A Procuradoria dedicou 137 das 517 páginas de suas alegações finais a Jair Bolsonaro. Além de se reunir com chefes militares, ministros e conselheiros para discutir detalhes do plano golpista, o ex-presidente, segundo Gonet, insuflou seu partido a questionar a higidez das urnas, pressionou o Ministério da Defesa a manter sob suspeição o sistema eleitoral, apoiou as manifestações que pediam intervenção das Forças Armadas e atuou para manter o país convulsionado o suficiente para que atos como os de 8 de janeiro servissem de pretexto para tentar destronar o presidente eleito.
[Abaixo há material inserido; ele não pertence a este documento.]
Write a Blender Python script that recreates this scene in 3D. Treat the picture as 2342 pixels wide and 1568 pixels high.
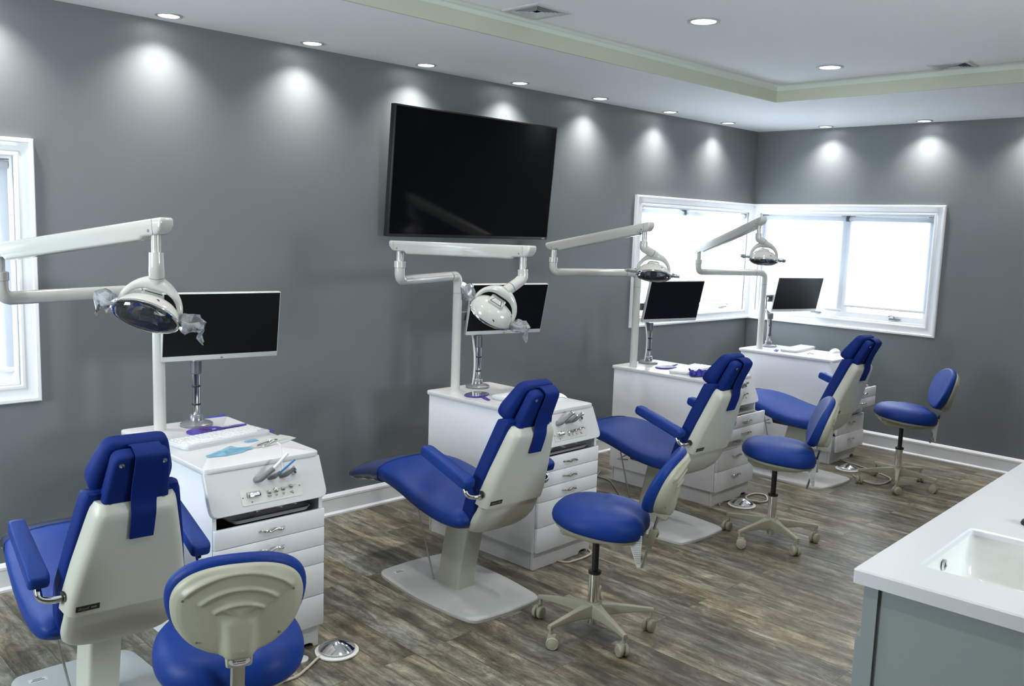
import bpy, bmesh, math, random
from mathutils import Vector, Matrix, Euler
R = math.radians
SC = bpy.context.scene
for o in list(bpy.data.objects):
    bpy.data.objects.remove(o)

# ------------------------------------------------------------------ camera
cam_d = bpy.data.cameras.new('camera')
cam = bpy.data.objects.new('camera', cam_d)
SC.collection.objects.link(cam)
cam.location = (-7.2127, -4.3068, 1.6938)
cam.rotation_euler = (1.4422, -0.0342, -0.7729)
cam_d.sensor_fit = 'HORIZONTAL'
cam_d.sensor_width = 36.0
cam_d.lens = 2051.6 / 2342 * 36.0
cam_d.clip_start = 0.02
cam_d.clip_end = 60
SC.camera = cam

# ------------------------------------------------------------------ world, exposure
W = bpy.data.worlds.new('sky')
SC.world = W
W.use_nodes = True
W.node_tree.nodes['Background'].inputs[0].default_value = (0.84, 0.93, 1.0, 1)
W.node_tree.nodes['Background'].inputs[1].default_value = 21.0
SC.view_settings.view_transform = 'Standard'
SC.view_settings.look = 'None'
SC.view_settings.gamma = 1
SC.view_settings.use_curve_mapping = False
SC.view_settings.exposure = 1.2
SC.cycles.use_denoising = True
SC.cycles.max_bounces = 8
SC.cycles.transparent_max_bounces = 12
SC.cycles.sample_clamp_indirect = 4
SC.cycles.caustics_reflective = False
SC.cycles.caustics_refractive = False
DOWNLIGHT_POWER = 17.5          # each wall washer
TRAY_POWER = 18.0

H = 2.6                         # soffit height
HT = 2.710                      # tray ceiling height
WL = -9.4                       # far left wall
WF = -5.8                       # wall behind the camera

# ------------------------------------------------------------------ materials
MATS = {}
def mat(name, col, rough=0.5, metal=0.0, spec=None, bump=None, noise=None, **kw):
    if name in MATS: return MATS[name]
    m = bpy.data.materials.new(name); m.use_nodes = True
    nt = m.node_tree; b = nt.nodes['Principled BSDF']
    b.inputs['Base Color'].default_value = (*col, 1)
    b.inputs['Roughness'].default_value = rough
    b.inputs['Metallic'].default_value = metal
    if spec is not None: b.inputs['Specular IOR Level'].default_value = spec
    for k, v in kw.items(): b.inputs[k.replace('_', ' ')].default_value = v
    tc = None
    if bump or noise:
        tc = nt.nodes.new('ShaderNodeTexCoord')
    if bump:
        sc, st = bump
        n = nt.nodes.new('ShaderNodeTexNoise'); n.inputs['Scale'].default_value = sc; n.inputs['Detail'].default_value = 3
        bp = nt.nodes.new('ShaderNodeBump'); bp.inputs['Strength'].default_value = st; bp.inputs['Distance'].default_value = 0.002
        nt.links.new(tc.outputs['Object'], n.inputs['Vector'])
        nt.links.new(n.outputs['Fac'], bp.inputs['Height']); nt.links.new(bp.outputs['Normal'], b.inputs['Normal'])
    if noise:
        sc, amt = noise
        n = nt.nodes.new('ShaderNodeTexNoise'); n.inputs['Scale'].default_value = sc; n.inputs['Detail'].default_value = 4
        r = nt.nodes.new('ShaderNodeMapRange'); r.inputs['To Min'].default_value = 1 - amt; r.inputs['To Max'].default_value = 1 + amt
        mx = nt.nodes.new('ShaderNodeVectorMath'); mx.operation = 'SCALE'; mx.inputs[0].default_value = col
        nt.links.new(tc.outputs['Object'], n.inputs['Vector']); nt.links.new(n.outputs['Fac'], r.inputs['Value'])
        nt.links.new(r.outputs[0], mx.inputs['Scale']); nt.links.new(mx.outputs[0], b.inputs['Base Color'])
    MATS[name] = m
    return m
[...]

Os recorrentes discursos de Bolsonaro contra urnas eletrônicas e autoridades do Judiciário teriam por objetivo manipular a população, inflamar simpatizantes nas Forças Armadas e promover a “desestabilização da democracia” para que, no ato seguinte, o resultado das urnas fosse descartado e ele, ungido a permanecer no poder. A intentona só não se consolidou porque dois militares, os então comandantes do Exército, general Freire Gomes, e da Aeronáutica, brigadeiro Baptista Júnior, se recusaram a participar da trama. “As ações de Jair Bolsonaro configuraram uma articulação consciente para gerar um ambiente propício à violência e ao golpe”, concluiu Gonet.


O presidente Donald Trump voltou a se manifestar sobre as acusações após a Procuradoria apresentar as alegações finais. Na semana passada, ele havia criticado o STF e deixado claro que o tarifaço aplicado às exportações brasileiras, além de uma questão econômica, também era uma retaliação à situação jurídica do ex-presidente. Em novo pronunciamento, Trump ressaltou que não é amigo do capitão, “um bom homem”, e repetiu as críticas: “Eu acho que isso é uma caça às bruxas, muito lamentável e não deveria estar acontecendo. Ninguém está feliz com o que o Brasil está fazendo”. Bolsonaro retribuiu a gentileza: “Eu gosto dele (Trump), sou apaixonado por ele, pela política americana, pelo país que é os Estados Unidos”. As ameaças do presidente americano atormentam o setor produtivo, alimentam paixões no campo político, mas não influenciaram um milímetro sequer na tramitação do processo. E assim deve continuar.